İslamtarihi.info: Kitaplarınızı okusalar baya bir …. (gülüşüyorlar)
Küçük kızım ilahiyat okudu ve tarihten yüksek lisans yaptı. O tarihçi olmaya niyetli gibi bir şey bakalım devam ederse. Şu anda kuran kursu öğreticisi olarak görev yapıyor. Doktora çalışmalarına bir türlü başlayamadı, ama ne evet diyor ne hayır diyor. Böyle arada gidip geliyor.
İslamtarihi.info: Meşakkatli bir yol çünkü hocam
Tabii hele hanımlar için daha meşakkatli bir yol. Çocuk olduğu zaman çocuğa bak, evle ilgilen, eşinle ilgilen. Tabii çekilecek iş değil.
İslamtarihi.info: Tabii hanımlar için daha zor. Doktorayı bitiren hanımları ben daha fazla takdir ediyorum
Evet öyle değil mi? Evet hanımlar arasında da başarılı akademisyenler var. Bizim İslâm tarihçileri arasında da var. Şimdi isim söylemeyim ama biliniyor onlar. Tabii erkeklerden de birçok arkadaşımızın hepsi vüsatince. Karınca kararınca çalışıyorlar. O bakımdan ben meslektaşlarımdan memnunum. Tarihçilerden de memnunum.
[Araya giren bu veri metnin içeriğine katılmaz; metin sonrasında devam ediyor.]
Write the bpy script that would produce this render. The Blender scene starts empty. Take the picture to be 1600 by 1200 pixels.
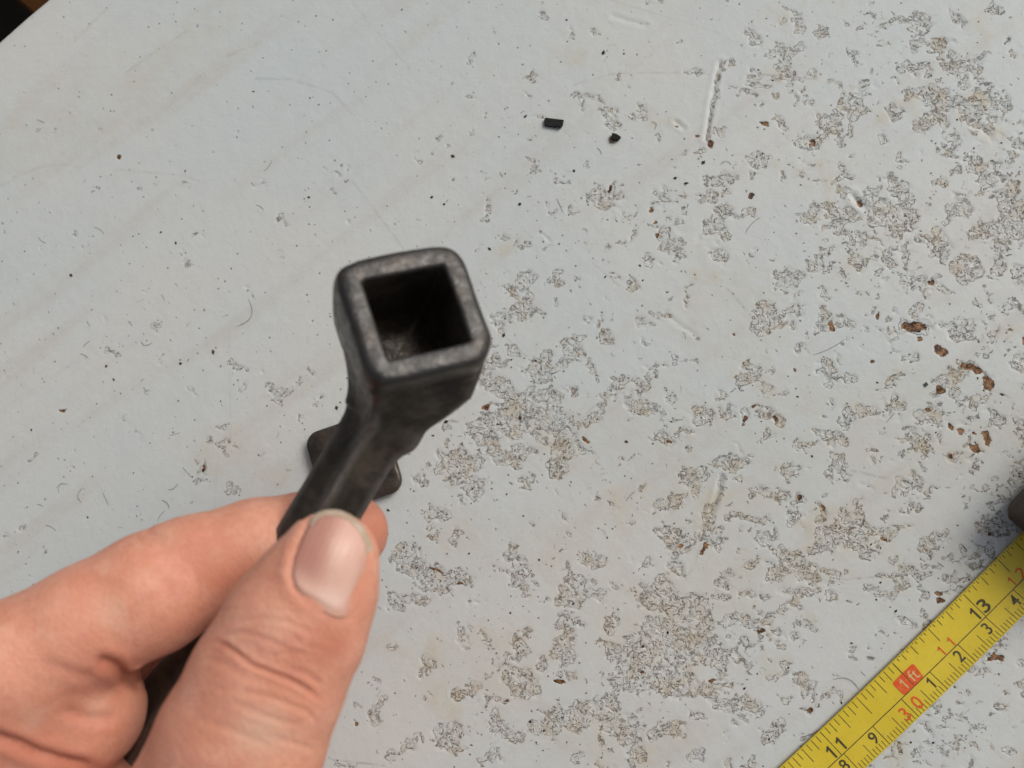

Evet, gençlere, sürekli çalışmalarını az da olsa tavsiye ediyorum. Bu özellikle dil konusunda. İster İngilizce veya Almanca, Fransızca gibi yabancı diller. İster Arapça mesela biz Farsçayı yeniden diriltmeliyiz. Akademik olarak yani, yoksa Fars kültürü açısından değil. Bizim akademik kaynaklarımızda çokça Farsça kullanılır Arapça'nın yanında. Osmanlı Türkçesi dediğimiz Türkçemiz. O da bizim Türkçemiz, ben böyle söylemeyi tercih ederim. Osmanlıca diye bir dili kabul etmiyorum. Osmanlıca denmesinin sakıncalı olduğunu düşünüyorum. Osmanlı Türkçesi denmesi daha uygun. Osmanlı Türkçesinin de tam olarak çözülebilmesi için tabii ki Arapça bilgisine ve Farsça bilgisine ihtiyaç var. O sebeple bizim İslâm tarihçilerinin, hele hele Osmanlı tarihiyle ilgileneceklerin o kaynakların altından kalkmak için Arapça ve Farsçayı öğrenmeleri gerekir. En azından metinlerin altından kalkabilecek kadar. İslam tarihçisi olmak isteyen tarihçilerimiz bu hususu da dikkate almalılar diye düşünüyorum.
İslamtarihi.info: Teşekkür ediyoruz hocam Allah razı olsun.